Como já mencionado, a Anatel não conseguiu harmonizar os diversos serviços de TV por assinatura. O problema principal reside na lei de TV a Cabo. Entretanto, a Anatel tem competência para criar um novo serviço de TV por assinatura, neutro quanto à tecnologia, como estabelece a LGT, com a única restrição de não se confundir, do ponto de vista tecnológico, com a TV a Cabo. Ressaltamos que, do ponto de vista do usuário, os serviços de MMDS e DTH são equivalentes ao de TV a Cabo. A diferença é tão somente a tecnologia que é transparente ao usuário comum. Aliás, a Anatel no Regulamento dos Serviços de Telecomunicações define um serviço com tais características denominado Serviço de Comunicação Eletrônica de Massa.
O Serviço de Comunicação Multimídia está consagrado como um serviço de alta valia para o acesso banda larga à Internet, e também na prestação de serviços de voz, vídeo e dados. Para incrementar o seu desenvolvimento, é necessária a revisão da regulamentação para dotá-lo de mobilidade, recursos de numeração e, também, para facilitar a sua interconexão com outras redes.
O sistema de outorgas no Brasil está bastante desatualizado. Existem cerca de quarenta outorgas específicas. Á vista da convergência tecnológica, a tendência mundial é de reduzir as outorgas para uma única autorização, como nos países da União Européia, ou para poucas outorgas de classe, uma para cada classe de serviços. A LGT contém disposições favoráveis à redução de outorgas, existindo mesmo um artigo que delega à Anatel a decisão de eliminar a necessidade de outorga em certos casos.

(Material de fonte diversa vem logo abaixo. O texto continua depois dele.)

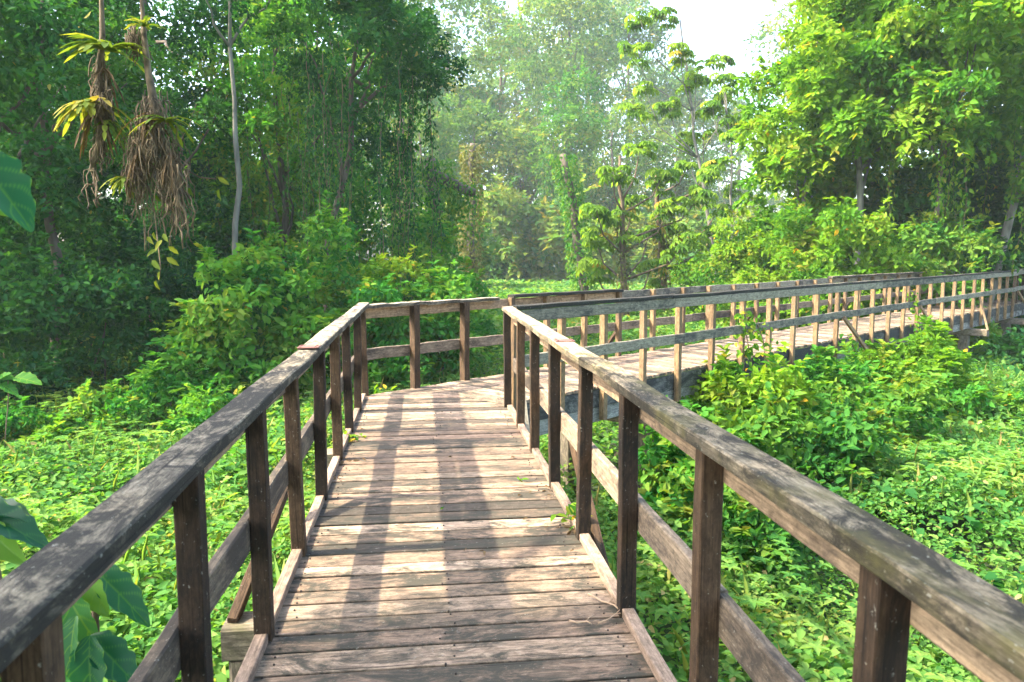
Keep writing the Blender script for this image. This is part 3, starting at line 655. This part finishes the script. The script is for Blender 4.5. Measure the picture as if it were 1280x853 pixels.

3. Motivação para rever o marco regulatório
Concluímos aqui esse breve exercício de identificação de algumas deficiências do atual marco regulatório. Ressaltamos que não são somente essas deficiências e outras, aqui não mencionadas, que justificam para uma revisão no modelo. Nesses quase onze anos houve significativo avanço tecnológico e, em conseqüência, mudanças na expectativa dos usuários.
Dentre outros, três desenvolvimentos mudaram em muito o cenário que prevalecia na década de 90. Primeiro, o extraordinário desenvolvimento, disseminação e uso da Internet, inclusive para a prestação de serviços de telecomunicações (telefonia usando Voice over IP – VoIP e televisão usando o protocolo IP – IPTV). Segundo, o formidável desenvolvimento das tecnologias sem fio, responsáveis pela enorme penetração dos serviços móveis em geral e, particularmente, nas camadas de menor poder aquisitivo. Terceiro, os avanços da digitalização e das técnicas de compressão de sinais que possibilitam processar e distribuir qualquer informação (voz, dados e vídeo) de forma idêntica.
Atualmente a expectativa dos usuários é outra bem diferente dos anos 90. O usuário de telecomunicações considera assegurada a disponibilidade e prestação do serviço de telefonia, fixa ou móvel. Os anseios do usuário são de acesso banda à larga Internet para obter informação e usufruir as demais facilidades oferecidas por essa rede mundial de computadores.
O novo marco regulatório deve manter os objetivos estratégicos de universalização, competição e qualidade. A mudança principal deve ser quanto ao foco que, sem dúvida, muda da telefonia para dados com a massificação do acesso banda larga à Internet. O acesso universalizado a essa rede mundial passou a ser considerado de importância estratégica para o desenvolvimento e riqueza dos países.
4. Iniciativas de revisão do marco regulatório
O Ministério das Comunicações e a Anatel, entidades especializadas no setor, estão perfeitamente a par dessas mudanças no cenário de telecomunicações e, assim, estão propondo revisão do modelo regulatório. Existem, atualmente, três consultas públicas em andamento. Uma, do Ministério das Comunicações, sobre políticas públicas e duas da Anatel contendo uma agenda regulatória para os próximos dez anos.
Essas iniciativas do Ministro das Comunicações e do Conselho Diretor da Anatel estão bem situadas, tanto no espaço quanto no tempo. No espaço das competências, pois cabe ao Poder Executivo estabelecer políticas públicas e à Anatel a execução delas, e é essa a linha mestra das consultas em tela. Estão bem situadas no tempo, pela necessidade de atualizar o modelo regulatório brasileiro face às mudanças ocorridas nesses mais de dez anos de vigência do atual modelo.
Parabenizamos o Ministério das Comunicações e a Anatel por essa iniciativa de aprimoramento do marco regulatório brasileiro que, certamente, contribuirá para a satisfação dos usuários e desenvolvimento do setor de telecomunicações.